The public service in Guyana therefore has no tradition of receiving any bonus and therefore such payments could not by convention be part of any collective bargaining agreement signed between any union and the government. Unless it is expressly stated in the agreement that a bonus is subject to the terms of collective bargaining agreement, the government is under no obligation to consult with any union on the payment of any bonus.
A bonus is not a condition of service. A bonus is a gratuity. It is non-negotiable and it is at the discretion of the government. There is therefore no basis for the government to consult with any union on the payment of a bonus.
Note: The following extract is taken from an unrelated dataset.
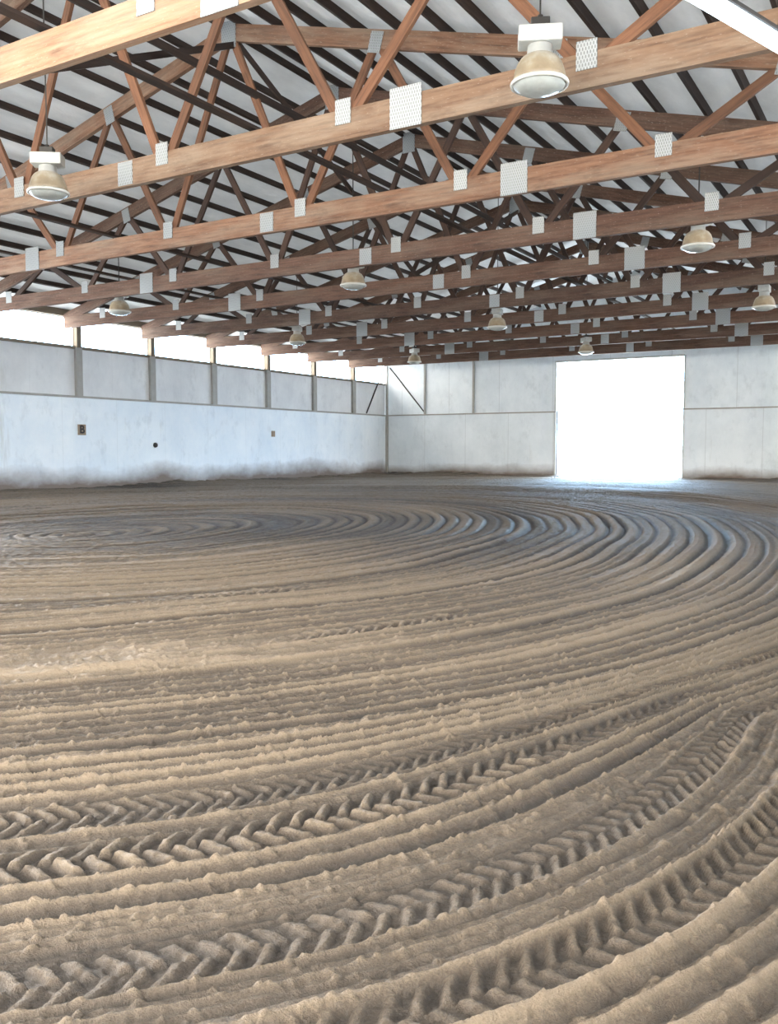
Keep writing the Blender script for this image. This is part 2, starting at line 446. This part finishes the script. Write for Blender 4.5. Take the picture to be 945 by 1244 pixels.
# ---------------------------------------------------------------- trusses
T = .11; CH = .40; TH = .32
truss_parts = []
def beam_part(name, p0, p1, hgt, thk, mat, y=0):
    p0 = Vector((p0[0], 0, p0[1])); p1 = Vector((p1[0], 0, p1[1])); dv = p1-p0
    me_ = box_mesh(name, dv.length, thk, hgt, mat, .006)
    a_ = math.atan2(dv.z, dv.x)
    truss_parts.append((name, me_, (p0+p1)/2 + Vector((0, y, 0)), (0, -a_, 0)))
HW = 13.68
beam_part('bottom_chord', (-HW, CH/2), (HW, CH/2), CH, T, WOOD)
beam_part('top_chord', (-HW, PEAK-SL*HW+.0), (0, PEAK), TH, T*.96, WOOD)
beam_part('top_chord', (0, PEAK), (HW, PEAK-SL*HW), TH, T*.96, WOOD)
bn = [-11.75, -8.42, -5.05, -1.7, 1.7, 5.05, 8.42, 11.75]
tnod = [-10.1, -6.73, -3.37, 0, 3.37, 6.73, 10.1]
def ztop(x): return PEAK - SL*abs(x)
for i, b_ in enumerate(bn):
    for t_ in (i-1, i):
        if 0 <= t_ < len(tnod):
            tx = tnod[t_]
            e = -.05 if tx < b_ else .05
            dy_ = .012 if t_ == i else -.012
            beam_part('web', (b_+e, CH*.62), (tx-e, ztop(tx)-.08), .15, T*.6, WOOD_WEB, dy_)
nodeP = box_mesh('nail_plate', .25, .012, .33, PLATE, .003)
spl = box_mesh('nail_plate', .47, .012, .52, PLATE, .003)
splm = box_mesh('nail_plate', .32, .012, .36, PLATE, .003)
topP = box_mesh('nail_plate', .26, .012, .36, PLATE, .003)
pkP = box_mesh('nail_plate', .36, .012, .52, PLATE, .003)
fy = -T/2-.006
for b_ in bn: truss_parts.append(('nail_plate', nodeP, Vector((b_, fy, CH-.03)), (0, 0, 0)))
for x in (6.02, -6.02): truss_parts.append(('nail_plate', spl, Vector((x, fy, CH/2+.05)), (0, 0, 0)))
truss_parts.append(('nail_plate', splm, Vector((.9, fy, CH/2)), (0, 0, 0)))
for x in tnod:
    truss_parts.append(('nail_plate', pkP if x == 0 else topP, Vector((x, fy, ztop(x)-.06)), (0, 0 if x == 0 else (ang if x > 0 else -ang), 0)))
first = None
TY = [6.75+3.55*i for i in range(10)]
for n, y in enumerate(TY):
    e = bpy.data.objects.new('roof_truss' if n == 0 else 'roof_truss.%03d' % n, None)
    COL.objects.link(e); e.location = (RX, y, ZB); e.empty_display_size = .3
    tag(e, ('dusty timber roof truss, bottom chord coloured lighter as if lit, with galvanised nail plates' if n < 2 else
            'orange-brown timber roof truss with galvanised nail plates' if n < 3 else
            'timber roof truss coloured darker as if in shade, with galvanised nail plates'), 'roof truss', 'timber roof trusses')
    parts = []
    if first is None:
        first = []
        for (nm, me_, loc, rot) in truss_parts:
            o = place(nm, me_, loc, e, rot); first.append(o)
        parts = first
    else:
        for o0 in first:
            o = o0.copy(); o.parent = e; COL.objects.link(o); parts.append(o)
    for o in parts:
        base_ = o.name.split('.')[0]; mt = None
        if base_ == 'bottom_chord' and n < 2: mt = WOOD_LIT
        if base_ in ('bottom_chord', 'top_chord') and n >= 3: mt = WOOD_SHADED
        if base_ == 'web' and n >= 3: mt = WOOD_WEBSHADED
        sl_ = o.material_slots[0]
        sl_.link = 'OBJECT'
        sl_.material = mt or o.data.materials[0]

# long braces tying the trusses
def long_brace(x, z, n, h_=.14, t_=.05, y0=5.5, y1=YF-.3, mat=WOOD_DARK):
    me_ = box_mesh('brace_board', y1-y0, t_, h_, mat, .004)
    o = place('brace_board' if n == 0 else 'brace_board.%03d' % n, me_, (x, (y0+y1)/2, z), rot=(0, 0, math.pi/2))
    tag(o, 'long brown brace board nailed across the truss webs', 'brace', 'long brace boards')
long_brace(-11.22, ZB+2.62, 0)
long_brace(-15.35, ZB+CH+.08, 1, .05, .14)
long_brace(-8.5, ZB+CH+.08, 2, .05, .14)
long_brace(-18.7, ZB+CH+.06, 3, .05, .14)
def seg(name, p0, p1, h_, t_, mat, label, cat, group=None):
    p0 = Vector(p0); p1 = Vector(p1); dv = p1-p0
    me_ = box_mesh(name, dv.length, t_, h_, mat)
    o = bpy.data.objects.new(name, me_); COL.objects.link(o)
    o.location = (p0+p1)/2; o.rotation_euler = dv.to_track_quat('X', 'Z').to_euler()
    tag(o, label, cat, group); return o
for i, (x, a0, a1, ox) in enumerate([(-11.9, 0, 2, .12), (-11.9, 4, 2, .2), (-11.9, 4, 6, .12)]):
    top = ZB+ztop(x-RX)-.25
    seg('sway_brace', (x+ox, TY[a0], ZB+CH+.05), (x+ox, TY[a1], top), .12, .04, WOOD_DARK, 'dark diagonal sway brace between the trusses', 'brace', 'sway braces')

# ---------------------------------------------------------------- high-bay lamps
refl = lathe('reflector', [(.10, .0), (.15, -.012), (.20, -.045), (.238, -.10), (.262, -.17), (.278, -.24), (.288, -.29), (.282, -.29), (.272, -.24), (.255, -.17), (.23, -.10), (.19, -.055), (.09, -.02)], REFL, 64, .010)
rim = lathe('rim', [(.286, -.28), (.308, -.285), (.314, -.30), (.308, -.32), (.288, -.325), (.278, -.31)], LAMP_RIM)
lens = lathe('lens', [(.285, -.305), (.262, -.34), (.20, -.375), (.12, -.395), (.05, -.402), (.0005, -.403)], LENS)
neck = lathe('socket_housing', [(.0005, .10), (.11, .10), (.13, .09), (.135, .0), (.15, -.01), (.15, -.03), (.09, -.04)], LAMP_WHITE)
bal = box_mesh('ballast_box', .46, .28, .17, LAMP_WHITE, .02)
cap = box_mesh('junction_box', .20, .15, .10, BLACKMETAL, .012)
hook = lathe('hook', [(.0005, .42), (.03, .41), (.035, .37), (.02, .34)], BLACKMETAL, 12)
n = 0
for y, zo in ((9.1, 4.20), (17.75, 4.12), (26.0, 4.10), (34.6, 4.12)):
    for x in (-3.8, -11.6, -19.4):
        e = bpy.data.objects.new('high_bay_lamp' if n == 0 else 'high_bay_lamp.%03d' % n, None); COL.objects.link(e)
        zc = H + zo
        if n == 0: x, y, zc = -3.66, 9.25, H + 4.19
        e.location = (x, y, zc); e.empty_display_size = .2
        e.rotation_euler = (0, 0, math.radians(25 + 11*n))
        rl = roofz(x, .18) - zc
        rod = box_mesh('hanging_rod', .018, .018, rl-.36, BLACKMETAL)
        place('reflector', refl, (0, 0, 0), e); place('rim', rim, (0, 0, 0), e); place('lens', lens, (0, 0, 0), e)
        place('socket_housing', neck, (0, 0, 0), e); place('ballast_box', bal, (0, 0, .185), e)
        place('junction_box', cap, (.0, 0, .32), e); place('hook', hook, (0, 0, 0), e)
        place('hanging_rod', rod, (0, 0, .36+(rl-.36)/2), e)
        tag(e, 'dusty white high bay lamp with bell reflector hanging from the roof', 'lamp', 'high bay lamps'); n += 1

# fluorescent strip fixture on the near chords
em, nt, b, o_m = newmat('tube_glow')
b.inputs['Base Color'].default_value = (.9, .95, 1, 1); b.inputs['Emission Color'].default_value = (.72, .88, 1, 1); b.inputs['Emission Strength'].default_value = 5
p0 = Vector((-2.50, 6.76, ZB-.064)); p1 = Vector((-1.22, 10.45, ZB-.064)); dv = p1-p0
e = bpy.data.objects.new('fluorescent_light', None); COL.objects.link(e); e.location = (p0+p1)/2; e.rotation_euler = (0, 0, math.atan2(dv.y, dv.x))
tag(e, 'long lit white fluorescent strip light under the trusses', 'strip light')
place('housing', box_mesh('housing', dv.length, .20, .05, BLACKMETAL, .01), (0, 0, .035), e)
place('diffuser', box_mesh('diffuser', dv.length-.02, .18, .08, em, .035), (0, 0, -.02), e)

# ---------------------------------------------------------------- wall items
SIGN = simple('sign_tan', (.30, .22, .15), .7, 0, .2, 10); INK = simple('sign_ink', (.03, .025, .02), .7)
def wall_sign(y, z, ch, sz):
    e = bpy.data.objects.new('letter_sign', None); COL.objects.link(e); e.location = (WL, y, z)
    place('board', box_mesh('board', .03, sz, sz*1.1, SIGN, .006), (.02, 0, 0), e)
    if ch:
        c = bpy.data.curves.new('t', 'FONT'); c.body = ch; c.size = sz*1.15; c.extrude = .004; c.offset = .012; c.align_x = 'CENTER'; c.align_y = 'CENTER'
        t = bpy.data.objects.new('t', c); COL.objects.link(t); bpy.context.view_layer.update()
        mm = bpy.data.meshes.new_from_object(t); mm.materials.clear(); mm.materials.append(INK)
        bpy.data.objects.remove(t)
        place('letter', mm, (.039, 0, 0), e, (math.pi/2, 0, math.pi/2))
    tag(e, 'small tan board with dark letter B fixed to white wall' if ch else 'small plain tan board fixed to white wall', 'sign')
wall_sign(21.55, 2.13, 'B', .34)
wall_sign(32.4, 2.14, '', .24)
kb = lathe('wall_bracket', [(.0005, .10), (.05, .10), (.09, .06), (.10, 0), (.0005, 0)], BLACKMETAL, 16)
o = place('wall_bracket', kb, (WL, 25.07, 1.6), rot=(0, math.pi/2, 0)); tag(o, 'small dark round metal bracket on white wall', 'bracket')
seg('corner_brace', (-25.4, YF+.04, 5.9), (-23.2, YF+.04, 3.4), .05, .05, INK, 'thin dark diagonal brace on the end wall corner', 'brace')
seg('corner_brace', (WL-.04, YF-.2, 5.9), (WL-.04, 40.5, 3.36), .04, .06, INK, 'thin dark diagonal brace on the side wall corner', 'brace')

# ---------------------------------------------------------------- world + low soft sun
w = bpy.data.worlds.new('World'); bpy.context.scene.world = w; w.use_nodes = True
nt = w.node_tree; bg = nt.nodes['Background']
tc = N(nt, 'ShaderNodeTexCoord'); sx = N(nt, 'ShaderNodeSeparateXYZ'); L(nt, tc.outputs['Generated'], sx.inputs[0])
f = math_(nt, 'MULTIPLY_ADD', sx.outputs[1], .5, .5)
c = ramp(nt, f, [(.0, (1.0, .92, .80)), (.5, (.95, .96, .98)), (.8, (.65, .92, 1.25)), (1.0, (.95, 1.5, 2.1))])
L(nt, c, bg.inputs[0]); bg.inputs[1].default_value = 18
sl = bpy.data.lights.new('sun', 'SUN'); sl.energy = 5; sl.angle = math.radians(8); sl.color = (1, .90, .78)
so = bpy.data.objects.new('sun', sl); COL.objects.link(so)
so.rotation_euler = Vector((1, -.12, -.22)).to_track_quat('-Z', 'Y').to_euler()
so.location = (-40, 5, 12)

cam = bpy.data.cameras.new('Camera'); co_ = bpy.data.objects.new('Camera', cam); COL.objects.link(co_)
cam.sensor_fit = 'VERTICAL'; cam.sensor_height = 24; cam.lens = 1080/1244*24
cam.clip_start = .05; cam.clip_end = 500
co_.location = (0, 0, H); co_.rotation_euler = (math.radians(90-4.08), 0, math.radians(30.9))
bpy.context.scene.camera = co_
To consult would be to make the bonus something other than a gratis payment, which it is not.
The Guyana Trades Union Congress is therefore barking up the wrong tree by accusing the government of violating collective bargaining agreements. It is also jumping on the wrong limb by accusing the government of breaching the trade union recognition law. It is further in the wrong territory by contesting that the payment of the bonus is unconstitutional.
If it is unconstitutional then why not mount an unconstitutional challenge. The payment of a bonus is a privilege of management. It is a discretion of management and cannot be used to supersede the payment of any benefit.
In other words, only if some other benefit is forgone can any union question the payment of the bonus but it is not the bonus per se in this instance that would be the issue. It would be the non- payment of the benefit.
The sugar workers are asking for the bonus. They have a right to ask because this is the first time that a bonus is being paid and they are keen to ensure that they are not excluded from the precedent that is being set. Of course, the government does not have to pay a bonus next year. This can be a one-time bonus.
The workers at the Guyana Chronicle are asking for them to be included in the bonus. They cannot be because like the sugar workers they are part of a public corporation and are not bona fide public servants.
Neither are members of the army and the police which the PPP gave, each year, a one-month salary. This is another kettle of fish. This can be considered a 13th month salary. It may or may not be a bonus depending on whether it has become a convention. The soldiers and police got a $50,000 this year instead of a one month salary. They may have been hoping for both but this would have been unreasonable.
The history of PNC rule – and make no mistake about it, it is the PNC that is running things in Guyana – is that no bonus is usually paid. This year was an exception because the government is still smarting from the controversy that has erupted over the payment of increases to Ministers and parliamentarians. As such, they are trying to appease workers by paying a $50,000 to each public servant.
They should not have bothered. They will have many discontented workers breathing down their necks, including sugar workers and employees of public corporations whose Christmas looks bleak.